Defense One / Caitlin Kenney

Become Interoperable or Disappear, Former DOD Data Chief Tells Contractors

Defense companies will have to prioritize data interoperability to stay relevant in the industry, David Spirk said.

Major defense companies must adopt truly interoperable data standards, or they’ll soon find themselves obsolete, according to the Pentagon’s ex-data chief. 

“If you're not making yourself and your company capable of interoperating in an automated manner at mass, you're probably not going to find yourself at the table much more,” David Spirk, now a senior counselor at Palantir, said during Defense One’s Tech Summit on Thursday.

Spirk, who served as DOD's first Chief Data Officer, spoke as major defense companies look to merge or team with smaller tech companies to add emerging capabilities to their portfolios—and as the Pentagon struggles with consolidation, shrinking competition for small businesses, and attracting new companies into the defense industrial base. 

“Breaking into this space is not easy. And even when you do, it's a fight every day because there's various levels of prime,” he said, citing fluctuating revenues and various factors that can make it difficult for startups to describe to investors how the company is progressing. 

“Over the last year, I've seen more of the partnerships beginning to occur than I had previously sensed when I was in government. It feels like it's continuing to accelerate and pick up where we're starting to see some of that coming together,” Spirk said. 

The uptick is partly due to an increased demand signal from the Pentagon, which issued a set of data decrees in 2021. Deputy Defense Secretary Kathleen Hicks “said we're moving into an open data standard architecture,” he said. 

“I just get a sense that increasingly, we're seeing companies both have a sense of urgency with a pacing threat and also with an understanding that there are really, really awesome new capabilities that are being invented out there. And if they don't begin to partner and invest in those and bring them into the environment and help them, we might find ourselves with one or two less primes.”
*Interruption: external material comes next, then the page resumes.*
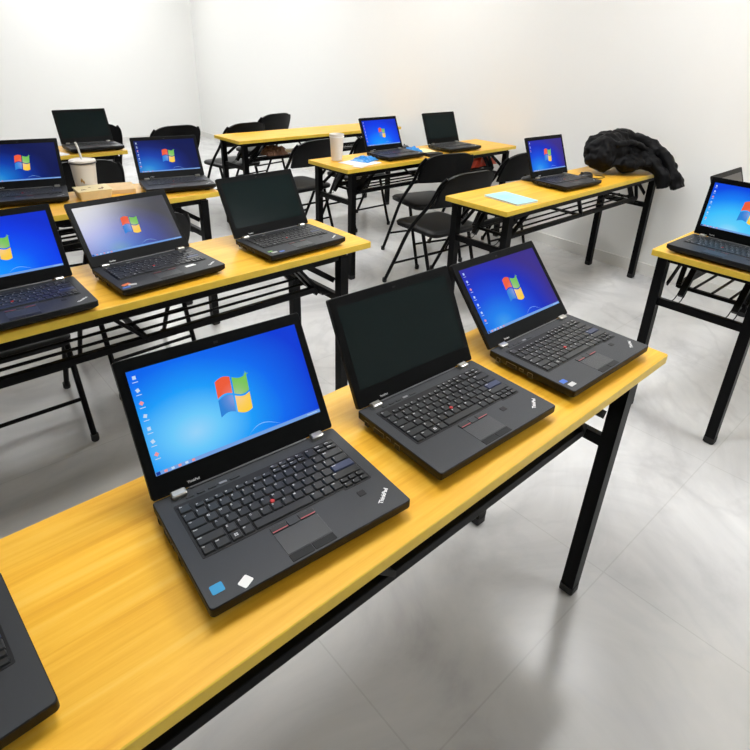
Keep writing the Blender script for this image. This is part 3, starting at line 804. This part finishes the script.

Spirk and his fellow panelists noted how challenging it can be to break into the defense industrial base, and said there are major perks to having prime contractors partner, acquire, or invest in a startup. 
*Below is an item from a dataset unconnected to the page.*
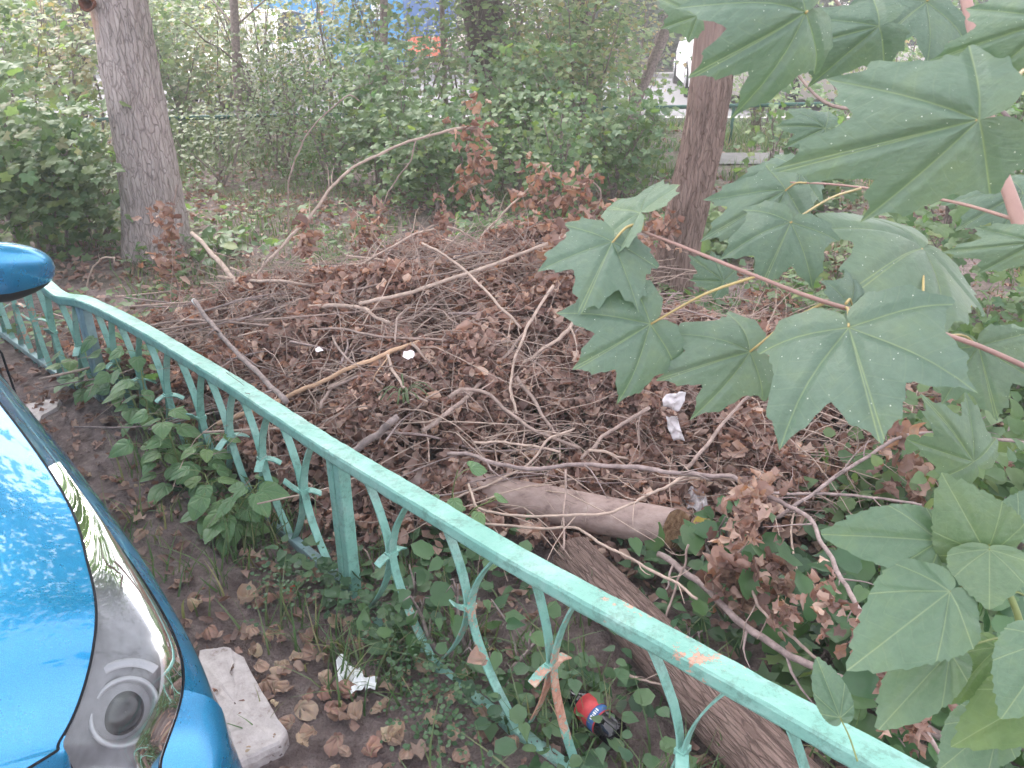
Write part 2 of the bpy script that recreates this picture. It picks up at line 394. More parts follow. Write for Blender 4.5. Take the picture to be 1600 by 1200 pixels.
mb.add([(x, KY - .02, z) for x, z in hv] + [(x, KY - .002, z) for x, z in hv], [tuple(range(28))] + [(i, (i + 1) % 28, 28 + (i + 1) % 28, 28 + i) for i in range(28)])
mb.build('heart', M['red'], root, smooth=False)

# ---- cars on the far road
M['carwhite'] = plain('white_car_paint', (.58, .56, .58), .3, .5)
M['carbeige'] = plain('beige_car_paint', (.50, .44, .43), .35, .5)
M['carglass'] = plain('dark_car_glass', (.03, .035, .04), .08, .6)
M['lampred'] = plain('tail_lamp_red', (.45, .02, .03), .25, .5)
M['plate'] = plain('plate_face', (.6, .6, .62), .5, .4)
M['chrome'] = plain('chrome_rim', (.6, .6, .62), .25, .6, metal=.8)
def small_car(pos, rz, paint, label, plate=None, H=1.47, Lc=4.3, group=None):
    t = empty('parked_car', pos, label, 'car', group)
    Mx = Matrix.Rotation(rz, 4, 'Z'); W2 = .87
    def put(name, mb, m, smooth=True):
        mb.v = [tuple(Mx @ Vector(v) + Vector(pos)) for v in mb.v]; return mb.build(name, m, t, smooth)
    # cross sections along x (front = +x): x, half width at sill, shoulder z, shoulder half width
    st = [(-.5, .72, .30, .80, .60), (-.495, .80, .26, .92, .66), (-.44, .86, .22, .98, .74), (-.3, .88, .2, .97, .80), (0, .88, .19, .95, .82), (.2, .88, .19, .94, .82), (.33, .87, .2, .90, .78), (.44, .84, .22, .80, .70), (.49, .76, .26, .66, .60), (.5, .66, .32, .56, .52)]
    mb = MB(); vs = []; n = 9
    for (x, w, zb, zt, wt) in st:
        X = x * Lc
        vs += [(X, -w, zb), (X, -w - .02, (zb + zt) / 2), (X, -w + .03, zt - .1), (X, -wt, zt), (X, 0, zt + .03), (X, wt, zt), (X, w - .03, zt - .1), (X, w + .02, (zb + zt) / 2), (X, w, zb)]
    fs = [(i * n + k, i * n + k + 1, (i + 1) * n + k + 1, (i + 1) * n + k) for i in range(len(st) - 1) for k in range(n - 1)]
    fs += [tuple(range(n)), tuple((len(st) - 1) * n + k for k in range(n - 1, -1, -1))]
    mb.add(vs, fs); put('body', mb, paint)
    gh = [(-.46, .97, .70), (-.34, H - .08, .60), (-.1, H, .60), (.08, H - .04, .60), (.24, .95, .74)]
    mb = MB(); vs = []
    for (x, z, w) in gh: vs += [(x * Lc, -w, z - .03), (x * Lc, -w * .6, z), (x * Lc, w * .6, z), (x * Lc, w, z - .03)]
    for (x, z, w) in gh: vs += [(x * Lc, -.76, .93), (x * Lc, .76, .93)]
    fs = [(i * 4 + k, i * 4 + k + 1, i * 4 + k + 5, i * 4 + k + 4) for i in range(4) for k in range(3)]
    mb.add(vs, fs); put('roof', mb, paint)
    for s_ in (-1, 1):
        mb = MB()
        for (xa, xb) in ((-.40, -.24), (-.22, -.04), (-.02, .17)):
            def zt(x): 
                for i in range(4):
                    if gh[i][0] <= x <= gh[i + 1][0]:
                        f = (x - gh[i][0]) / (gh[i + 1][0] - gh[i][0]); return gh[i][1] + f * (gh[i + 1][1] - gh[i][1])
            mb.add([(xa * Lc, s_ * .77, .95), (xb * Lc, s_ * .77, .95), (xb * Lc, s_ * .63, max(zt(xb) - .07, .98)), (xa * Lc, s_ * .63, max(zt(xa) - .07, .98))], [(0, 1, 2, 3)])
        put('side_window', mb, M['carglass'], False)
    mb = MB(); mb.add([(.095 * Lc, -.55, H - .06), (.095 * Lc, .55, H - .06), (.24 * Lc, .68, .97), (.24 * Lc, -.68, .97)], [(0, 1, 2, 3)]); mb.v = [(x + .02, y, z + .015) for x, y, z in mb.v]; put('windscreen', mb, M['carglass'], False)
    for sx in (-.31, .31):
        for sy in (-.8, .8):
            mb = MB(); tube(mb, [Vector((sx * Lc, sy - .1, .31)), Vector((sx * Lc, sy + .1, .31))], (.31, .31), 24); w = put('wheel', mb, M['rubber'])
            mb = MB(); yy = sy + (.105 if sy > 0 else -.105); tube(mb, [Vector((sx * Lc, yy - .005, .31)), Vector((sx * Lc, yy + .005, .31))], (.19, .19), 16)
            mb.v = [tuple(Mx @ Vector(v) + Vector(pos)) for v in mb.v]; o = mb.build('rim', M['chrome'], t); o.parent = w
    for sy in (-.6, .6):
        mb = MB(); box(mb, (-.497 * Lc, sy, .74), .06, .2, .22); put('tail_lamp', mb, M['lampred'], False)
        mb = MB(); box(mb, (.475 * Lc, sy, .62), .12, .3, .13); put('headlamp', mb, M['plate'], False)
    mb = MB(); box(mb, (.5 * Lc, 0, .35), .05, 1.1, .14); put('grille', mb, M['black'], False)
    mb = MB(); box(mb, (.497 * Lc, 0, .60), .05, .7, .04); put('upper_grille', mb, M['black'], False)
    mb = MB(); box(mb, (.512 * Lc, 0, .42), .02, .52, .115); put('number_plate', mb, M['plate'], False)
    return t
p = P(1310, 161, 0); small_car((p.x, 14.4, 0), R(180), M['carbeige'], 'pale beige car parked side-on behind the railing right of the brown trunk', H=1.5, Lc=4.5)
p = P(322, 175, 0); small_car((p.x + .25, 15.6, 0), R(-92), M['carwhite'], 'white car facing the trees, its number plate showing right of the grey trunk')
p = P(1075, 128, 0); small_car((p.x + .35, 16.8, 0), R(84), M['carwhite'], 'white car with a red tail lamp just left of the brown trunk')

# ================================================================ LEAF TEMPLATES
def polar(rf, nang, rings, zf, a0=-math.pi, full=True):
    """flat leaf with base at origin, tip on +Y; rf(angle from +Y) -> radius. returns V, T, UV"""
    V = [(0, 0, zf(0, 0))]; T = []; 
    for j in range(1, rings + 1):
        for i in range(nang):
            a = a0 + 2 * math.pi * i / nang; r = rf(a) * (j / rings) ** .9
            x, y = r * math.sin(a), r * math.cos(a); V.append((x, y, zf(x, y)))
    for i in range(nang):
        i2 = (i + 1) % nang; T.append((0, 1 + i2, 1 + i))
        for j in range(rings - 1):
            a, b, c, d = 1 + j * nang + i, 1 + j * nang + i2, 1 + (j + 1) * nang + i2, 1 + (j + 1) * nang + i
            T += [(a, b, c), (a, c, d)]
    V = np.array(V, float); T = np.array(T)
    return V, T, V[:, :2].copy()
MAPLE = [(0, 1.0), (4, .90), (9, .86), (13, .87), (15, .78), (19, .73), (24, .67), (28, .68), (32, .75), (35, .82), (38, .83), (42, .88), (46, .98), (49, .89), (54, .84), (59, .86), (62, .76), (67, .70), (72, .64), (77, .62), (82, .64), (88, .62), (94, .68), (99, .73), (103, .62), (109, .55), (116, .56), (121, .46), (131, .37), (140, .36), (150, .24), (166, .14), (180, .02)]
def interp(tab, ang):
    a = abs(math.degrees(ang)) 
    return float(np.interp(a, [t[0] for t in tab], [t[1] for t in tab]))
def maple_z(seed, amp):
    r_ = random.Random(seed); ph = [r_.uniform(0, 6) for _ in range(4)]; droop = r_.uniform(.15, .6)
    def f(x, y):
        r = math.hypot(x, y); a = abs(math.atan2(x, y)); 
        d = min(abs(a - .02), abs(a - .80), abs(a - 1.68))
        return -droop * r * r * .8 + (.10 * math.sin(4.1 * x + ph[3]) * math.sin(3.3 * y + ph[1]) if amp > 3 else 0) + amp * (min(d * r * .55, .035) * 1.0 + .02 * math.sin(6 * x + ph[0]) + .018 * math.sin(7 * y + ph[1]) + .03 * r * math.sin(3 * math.atan2(x, y) + ph[2]))
    return f
def leaf_mesh(name, tab, seed, nang=180, rings=6, amp=1.0, asym=.06):
    r_ = random.Random(seed); ph = r_.uniform(0, 6); 
    def rf(a): return interp(tab, a) * (1 + asym * math.sin(2.3 * a + ph) + asym * .5 * math.sin(5 * a + ph * 2) + .012 * math.sin(31 * a + ph) + .008 * math.sin(53 * a))
    V, T, U = polar(rf, nang, rings, maple_z(seed, amp))
    me = tri_mesh(name, V, T, U); return me
OVATE = [(0, 1.0), (5, .93), (12, .84), (22, .72), (35, .58), (50, .47), (70, .36), (90, .28), (115, .20), (145, .12), (180, .03)]
DELT = [(0, 1.0), (4, .93), (9, .88), (15, .80), (24, .72), (35, .64), (48, .58), (62, .52), (78, .46), (92, .36), (110, .25), (135, .14), (180, .03)]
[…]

Biz Peabody, Shield AI’s chief of staff, said defense tech companies want to get their products onto the field—and teaming with big companies can do that. 

“Our Kratos partnership, which we just announced this morning to integrate our AI pilot onto their Valkyrie, which is a group five [unmanned aircraft system]…that is really exciting,” Peabody said. “Because I think at the end of the day, having a product and being able to deploy that product is the name of the game.”

Tony Frazier, Maxar’s executive vice president and general manager for public sector earth intelligence, agreed with Peabody, noting that navigating the Defense Department’s acquisition process can be tricky, and smaller companies can collaborate with the primes “to show how we can get after a requirement more quickly.”

The space technology company has been supporting the Army's Project Convergence, which started in 2020 “and as part of that, there's been a lot of desire to be able to take commercial space and integrate that into a theater ground system,” he said, naming as an example the service’s TITAN initiative, which has multiple prime contractors signed on to perform different tasks.

“I think we're seeing that as a broader trend, whether it's for how we bring innovation into the modeling training simulation world—so working with the primes that are incumbents there—having our data integrated into platforms for assured [positioning, navigation and timing]. In order to really solve the problem, we got to work better together.”

John Serafini, HawkEye 360’s CEO, said having prime contractors as strategic investors added value throughout the company’s growth, such as providing access to secure spaces and building relationships on Capitol Hill. 

“Investment, particularly in the past four years where the defense industrial base has recognized a lot of value in having their own venture funds or partnering with great venture funds to get access to young innovation, that's all been very positive,” he said.